Les deux ingénieurs se préoccupent aussi du cycle d’innovation de plus en plus court. « Il faut s’adapter rapidement, en restant toujours à l’affût des évolutions technologiques. La durée de vie d’une innovation a tendance à diminuer relativement vite, ce qui a un impact sur les choix technologiques d’une entreprise. La notion de rythme de croisière a disparu », indique M. Jetté.

M. Audet souligne un autre impact de l’emballement du rythme technologique : une partie importante de la population n’arrive plus à le suivre. « Quarante pour cent des Québécois disent ne pas se sentir à l’aise avec les technologies. Il faut agir pour changer cette situation car on ne peut espérer de création de valeur si les technologies ne sont pas, ou mal, utilisées. »

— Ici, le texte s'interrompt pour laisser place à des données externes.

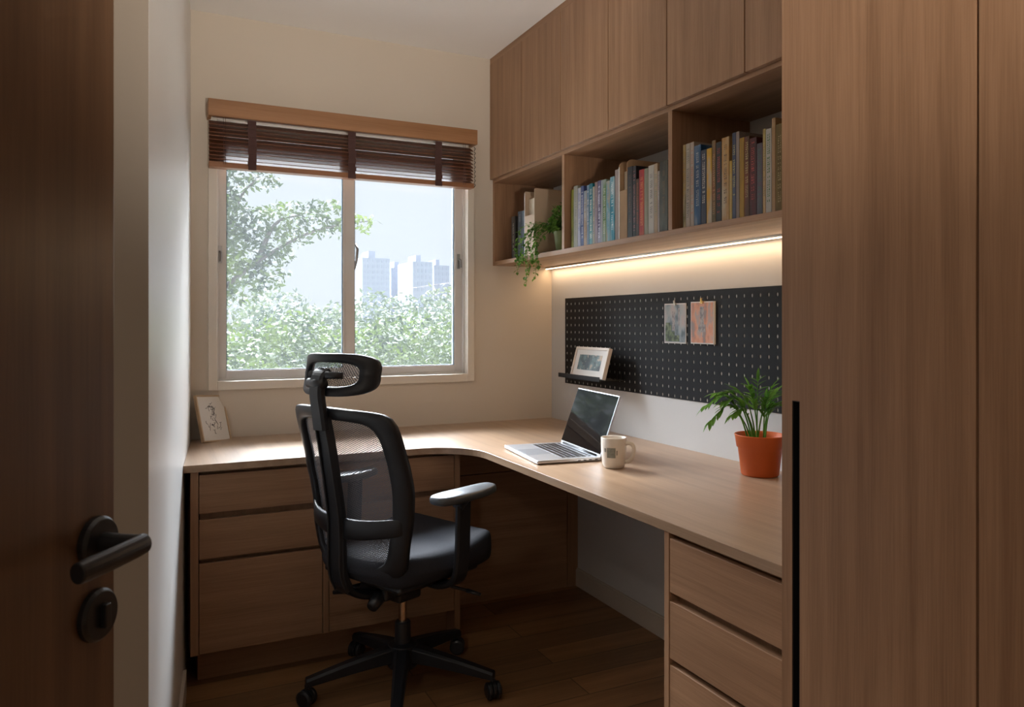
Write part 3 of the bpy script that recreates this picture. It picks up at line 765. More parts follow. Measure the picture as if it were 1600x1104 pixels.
for i, ((r_, t_, h_), bn) in enumerate(fronds):
    base = Vector((px, py, soilz))+RT*(r_*.16+rr.uniform(-.010, .010))+FW*(rr.uniform(-.012, .012))
    tipp = Vector((px, py, soilz))+RT*r_-FW*t_+Vector((0, 0, h_))
    midp = base.lerp(tipp, .55)+Vector((0, 0, .022+abs(r_)*.36))
    pth = smoothpath([base, base.lerp(midp, .55)-RT*r_*.08, midp, tipp], 14)
    b_ = bmesh.new(); tube(b_, pth, [.0028-.0018*k/14 for k in range(15)], 7)
    st = mk('stem', b_, M['leaf_palm'], pot, smooth=True)
    b_ = bmesh.new()
    for k in range(7, 15):
        pp = pth[k]; dd = (pth[min(k+1, 14)]-pth[k-1]).normalized()
        for sgn in (-1, 1):
            side = dd.cross(Vector((0, 0, 1))).normalized()*sgn
            dv = (dd*1.0+side*rr.uniform(.45, .85)+Vector((0, 0, rr.uniform(-.55, .15)))).normalized()
            leafblade(b_, pp, dv, .010+rr.random()*.004, (.034+.014*rr.random())*(1-.25*(k-7)/8), Vector((0, 0, 1)), .22)
    leafblade(b_, pth[-1], pth[-1]-pth[-3], .010, .045, Vector((0, 0, 1)), .2)
    mk('frond', b_, M['leaf_palm'], st)

# ------------------------------------------------------------------ trailing plant on the shelf
vx, vy, vz = 1.555, 2.735, 1.509
vp = thing('trailing_plant', 'small trailing green plant hanging over the edge of the shelf left bay', 'potted plant', (vx, vy, vz))
b_ = bmesh.new(); lathe(b_, [(0, .0005), (.036, .0005), (.048, .085), (.050, .088), (.046, .088), (.044, .07), (0, .07)], (vx, vy, vz), 32); mk('pot', b_, M['potgreen'], vp, smooth=True)
b_ = bmesh.new(); lathe(b_, [(0, .078), (.0435, .076), (.04, .072)], (vx, vy, vz), 24); mk('soil', b_, M['soil'], vp)
rr = random.Random(8)
b_ = bmesh.new()
for i in range(620):
    th_, ph = rr.uniform(0, 2*pi), math.acos(rr.uniform(-.35, 1)); rad = .082*rr.random()**.4
    p = Vector((vx+.72*rad*cos(th_)*sin(ph), vy+rad*1.15*sin(th_)*sin(ph), vz+.115+rad*1.15*cos(ph)))
    d = Vector((rr.uniform(-1, 1), rr.uniform(-1, 1), rr.uniform(-.6, .9)))
    leafblade(b_, p, d, .010+.007*rr.random(), .016+.012*rr.random(), Vector((0, 0, 1)), .2, 3)
for v in list(b_.verts):
    v.co.y = max(v.co.y, dv1+.013)
mk('foliage', b_, M['leaf_vine'], vp)
vines = [(818, 372, 808, 425, 0), (826, 368, 822, 446, .01), (835, 380, 832, 405, .01), (838, 372, 843, 418, .015), (828, 375, 815, 400, .005), (842, 380, 836, 436, .01), (812, 360, 806, 388, 0), (822, 365, 812, 412, .01), (832, 362, 826, 432, .0)]
for i, (ua, va, ub, vb, off) in enumerate(vines):
    X = SX-.012-off
    st = Vector((vx-.01, vy+rr.uniform(-.02, .03), vz+.10)); edge = at(ua, va, X=X-.0); end = at(ub, vb, X=X+.004)
    mid = at((ua+ub)/2, 404, X=X-.004)
    pth = smoothpath([st, st.lerp(edge, .5)+Vector((0, 0, .03)), edge, mid, end], 26)
    b_ = bmesh.new(); tube(b_, pth, .0009, 5); vn = mk('vine', b_, M['leaf_vine'], vp)
    b_ = bmesh.new()
    for k in range(2, 27):
        for q in range(2):
            d = Vector((rr.uniform(-1, .2), rr.uniform(-1, 1), rr.uniform(-.8, .4)))
            leafblade(b_, pth[k]+Vector((rr.uniform(-.004, .002), rr.uniform(-.008, .008), rr.uniform(-.006, .006))), d, .008+.006*rr.random(), .012+.010*rr.random(), Vector((0, 0, 1)), .25, 3)
    mk('vine_leaves', b_, M['leaf_vine'], vn)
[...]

Depuis quelques années, M. Audet encourage les dirigeants du milieu des affaires à faire entendre leur voix dans les débats publics pour contribuer à la démocratie. Et l’un comme l’autre sont demeurés proches de Polytechnique, par l’intermédiaire de son Association des diplômés et de sa Fondation. « Un de nos souhaits est de voir Polytechnique accueillir encore plus de femmes car elles ont beaucoup à apporter au génie », mentionne M. Jetté. « Les secteurs très technologiques ont encore du mal à les attirer, renchérit M. Audet, mais il y a moyen de le faire en leur proposant des projets où leur vision des problèmes et leur façon de les résoudre sont valorisées. De façon générale, il faut de la diversité dans les entreprises, particulièrement dans les équipes chargées des décisions stratégiques. »

Ces deux dirigeants l’affirment : l’entreprise doit être un acteur de progrès sociétal.